Critical Auth Bypass in Cisco Integrated Management Controller (CVE‑2026‑20093) Enables Password Reset
What It Is – Cisco disclosed ten IMC‑related flaws; the most severe (CVE‑2026‑20093) lets an unauthenticated remote attacker bypass authentication and change any user’s password, including the Admin account. The vulnerability stems from improper handling of password‑change HTTP requests.
Exploitability – No public exploits or active attacks have been observed, but a working proof‑of‑concept exists and the flaw is trivially exploitable with a crafted request. CVSS v3.1 is estimated at 9.8 (Critical).
Affected Products – Cisco Integrated Management Controller (IMC) firmware on UCS C‑Series servers, UCS B‑Series, UCS X‑Series, APIC Servers, Cyber Vision Center appliances, Secure Firewall Management Center, Malware Analytics appliances, and any Cisco device exposing the IMC web UI.
TPRM Impact – The IMC is a common management layer for many downstream services; a breach can cascade to any third‑party relying on compromised Cisco hardware, creating a supply‑chain foothold and potential data exposure across multiple industries.
Recommended Actions –
- Apply Cisco’s security patches for all ten IMC vulnerabilities immediately.

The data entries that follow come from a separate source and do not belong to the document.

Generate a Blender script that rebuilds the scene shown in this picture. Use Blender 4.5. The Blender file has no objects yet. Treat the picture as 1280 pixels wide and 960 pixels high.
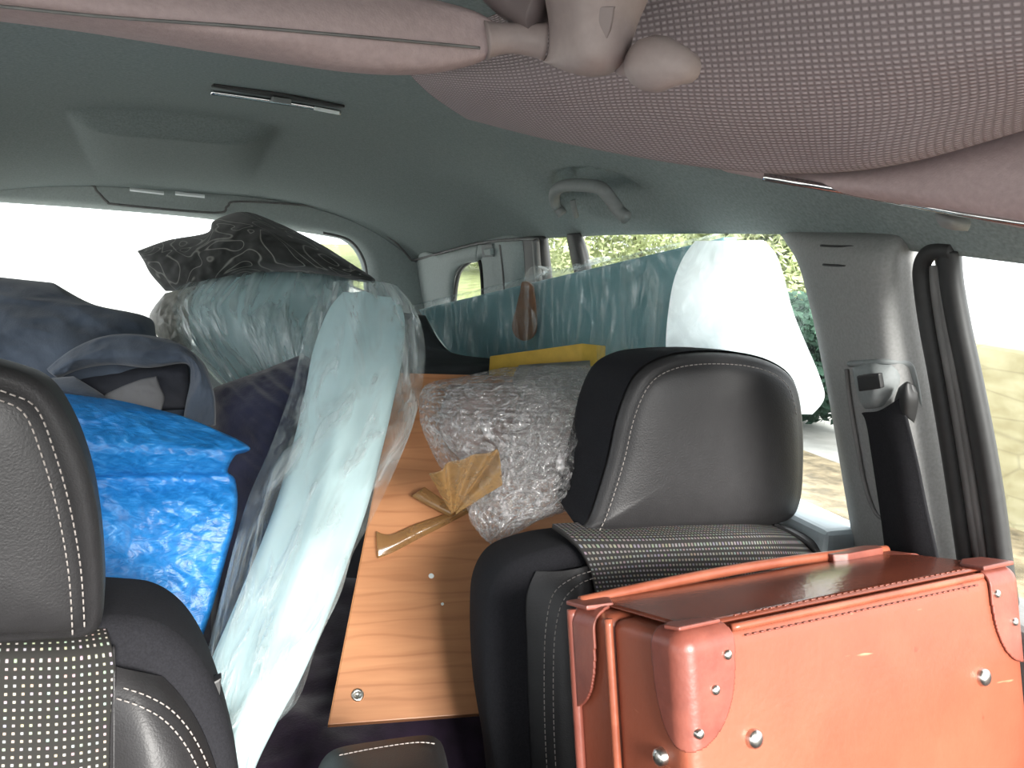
import bpy, bmesh, math, random
from math import sin, cos, tan, radians as R, pi, sqrt, exp
from mathutils import Vector as V, Matrix, noise
random.seed(7)
S = bpy.context.scene
COL = S.collection

# ------------------------------------------------------------------ camera
F = 1060.0
CAM = V((0, 0, 1.4))
yaw, pit, rol = R(22), R(9.6), R(4)
fw = V((sin(yaw)*cos(pit), cos(yaw)*cos(pit), -sin(pit)))
r0 = V((cos(yaw), -sin(yaw), 0)); u0 = r0.cross(fw)
rt = r0*cos(rol) + u0*sin(rol); up = -r0*sin(rol) + u0*cos(rol)
cd = bpy.data.cameras.new('camera'); cam = bpy.data.objects.new('camera', cd); COL.objects.link(cam)
m = Matrix((rt, up, -fw)).transposed().to_4x4(); m.translation = CAM
cam.matrix_world = m
cd.sensor_width = 36; cd.lens = 36*F/1280; cd.clip_start = 0.02
S.camera = cam

def ray(x, y): return fw + rt*((x-640)/F) - up*((y-480)/F)
def P(x, y, d): return CAM + ray(x, y)*d
def PL(x, y, p0, n):
    r = ray(x, y); return CAM + r*((V(p0)-CAM).dot(n)/r.dot(n))
SN = V((1, 0, .30)).normalized(); S0 = V((.80, 0, 1.08))
def SP(x, y, o=0.0): return PL(x, y, S0 - SN*o, SN)       # right hand side plane of the cabin
def YP(x, y, Y): return PL(x, y, (0, Y, 0), V((0, 1, 0)))

# ------------------------------------------------------------------ object helpers
def obj(name, bm, m, parent=None, smooth=True):
    bmesh.ops.recalc_face_normals(bm, faces=bm.faces)
    me = bpy.data.meshes.new(name); bm.to_mesh(me); bm.free()
    if smooth is not None:
        for p in me.polygons: p.use_smooth = smooth
    me.materials.append(m)
    o = bpy.data.objects.new(name, me); COL.objects.link(o)
    if parent:
        o.parent = parent; o.matrix_parent_inverse = parent.matrix_world.inverted()
    return o
def tag(o, label, cat, group=None):
    o['label'] = label; o['category'] = cat
    if group: o['group'] = group
    return o
def struct(o, stuff=None):
    o['kind'] = 'structure'; return o
def thing(name, label, cat, loc, group=None):
    o = bpy.data.objects.new(name, None); COL.objects.link(o); o.location = loc
    o.empty_display_size = .05
    o.matrix_world = Matrix.Translation(V(loc))
    return tag(o, label, cat, group)

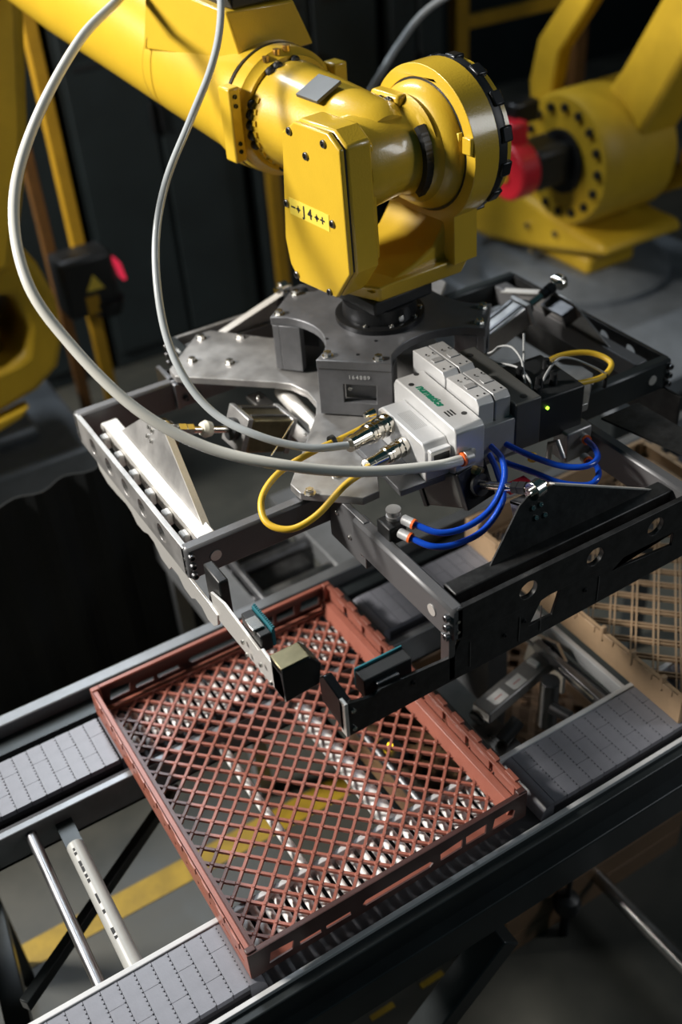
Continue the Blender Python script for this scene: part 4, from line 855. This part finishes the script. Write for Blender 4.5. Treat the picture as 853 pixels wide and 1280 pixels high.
MB().box(-0.2, 0.08, 2.2, 2.3, 0.72, 1.03).build('motor_body', BLK, r3)
MB().prism([(-0.6, 0.40), (0.02, 0.565), (0.06, 0.60), (-0.6, 0.50)], ypl(1.98), 0.06).build('base_lip', YELF, r3, 0.01)
p3 = thing('robot_pedestal', 'dark grey floor pedestal under the left robot, blurred behind the gripper frame', 'pedestal', (-0.1, 2.1, 0))
MB().box(-0.9, 0.26, 1.95, 2.65, 0.0, 0.36).build('pedestal_body', PED, p3, 0.02)
MB().prism([(0, 0), (0.16, 0), (0.16, 0.20), (0.08, 0.30), (0, 0.26)], frame((0.26, 2.10, 0.02), (0, 1, 0), (0, 0, 1)), 0.012).build('side_gusset', PED, p3, 0.004)
MB().box(-0.9, 0.35, 1.88, 2.48, 0.0, 0.06).build('foot_plate', PED, p3, 0.01)
MB().box(-0.9, 0.10, 2.1, 2.6, 0.36, 0.415).build('base_block', PED, p3, 0.02)

# fence posts and rail, scanner
def post(label, x, y, w, h, material, rz=0):
    t = thing('fence_post', label, 'post', (x, y, 0))
    MB().box(x-w/2, x+w/2, y-w/2, y+w/2, 0.01, h).build('tube', material, t, 0.004); MB().box(x-w, x+w, y-w, y+w, 0, 0.01).build('foot_plate', material, t); return t
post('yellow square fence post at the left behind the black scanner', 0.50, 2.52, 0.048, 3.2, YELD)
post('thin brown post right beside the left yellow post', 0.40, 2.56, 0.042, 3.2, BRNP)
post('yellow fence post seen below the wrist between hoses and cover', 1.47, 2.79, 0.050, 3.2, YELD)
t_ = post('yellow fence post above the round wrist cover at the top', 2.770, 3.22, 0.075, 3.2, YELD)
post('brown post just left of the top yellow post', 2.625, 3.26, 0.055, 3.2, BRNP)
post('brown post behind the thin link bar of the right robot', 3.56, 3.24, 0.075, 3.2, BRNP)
tag(MB().box(2.81, 3.60, 3.19, 3.23, 1.06, 1.12).build('fence_rail', YELD, None, 0.004), 'yellow horizontal fence rail at the top between two posts', 'rail')
tag(MB().tube(smooth([(1.30, 1.75, 1.36), (1.241, 1.561, 1.487), (1.319, 1.562, 1.567), (1.428, 1.552, 1.653), (1.6, 1.5, 1.72)], 6), 0.010, 10).build('background_cable', GCAB, None, angle=80), 'blurred grey cable slanting across the top behind the round wrist cover', 'cable')
sc = thing('safety_scanner', 'black safety scanner with red light and yellow warning triangle on the left post', 'scanner', (0.47, 2.36, 0.6))
MB().box(0.365, 0.575, 2.36, 2.50, 0.62, 0.85).build('housing', BLK, sc, 0.02)
MB().prism([(0.556, 0.84), (0.60, 0.79), (0.612, 0.72), (0.598, 0.72), (0.585, 0.78), (0.55, 0.825)], ypl(2.42), 0.05).build('light_bar', LENS, sc, label='glowing red light bar')
MB().lathe((0.53, 2.40, 0.60), (0, 0, 1), [(0, 0), (0, 0.05), (0.05, 0.065), (0.06, 0.065), (0.06, 0)], n=24).build('scan_window', BLKM, sc)
MB().prism([(0.45, 0.72), (0.52, 0.72), (0.485, 0.78)], ypl(2.36), 0.002).build('warning_triangle', LBL, sc, label='yellow warning triangle')
MB().box(0.44, 0.49, 2.358, 2.36, 0.63, 0.70).build('warning_label', YELD, sc)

- Segregate IMC interfaces onto a dedicated management VLAN; block public Internet access.
- Enforce strong network‑level authentication (e.g., VPN, Zero‑Trust) for any IMC traffic.
- Conduct a rapid inventory of all Cisco devices exposing IMC and verify patch status.
- Update third‑party risk registers to reflect the elevated risk of Cisco‑based infrastructure.